In base Sport trim (which wasn’t available for testing), the 2016 Mazda CX-3 is priced affordably starting at $19,960. This front-wheel drive CX-3 Grand Touring that I drove starts at $24,990, and it added the $1,920 i-Activsense safety package for an as-tested price of $27,990 including $880 for destination. The i-Activsense package features include adaptive cruise control with automatic braking, automatic high-beam headlights, rain sensing wipers and lane departure warning.


2016 Mazda CX-3 (image4)

2016 Mazda CX-3 (image4)

Thanks to the Mazda3, MX-5 and CX-5, Mazda practically has a monopoly when it comes to fun-to-drive cars priced under $25,000, and the new CX-3 easily extends Mazda’s advantage in this regard. Stylish, affordably priced and incredibly amusing, the 2016 Mazda CX -3 should be a big hit in the burgeoning subcompact crossover segment, which Mazda expects will quadruple in volume over the next few years. Based on numbers provided by Mazda, the small CUV market accounted for about 119,000 sales in 2014, and it is projected to tally closer to 300,000 units in 2015. By 2017, Mazda says that the segment could account for almost 460,000 sales.

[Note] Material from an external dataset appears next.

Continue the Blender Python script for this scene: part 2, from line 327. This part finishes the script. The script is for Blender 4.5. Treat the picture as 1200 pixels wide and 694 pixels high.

Throughout my time with the 2016 Mazda CX-3, I couldn’t help but question why someone would choose this mini-CUV over the bigger, roomier and more affordable Mazda3 five-door, which also happens to offer the added benefit of a manual transmission. Styling will definitely play a role, as the CX-3 is more expressive than the 3, as will the availability of all-wheel drive, but at the end of the day, it will be crossover buyers (who don’t cross-shop standard cars) looking for a sporty alternative in this market. And that is where the Mazda CX-3 will truly shine.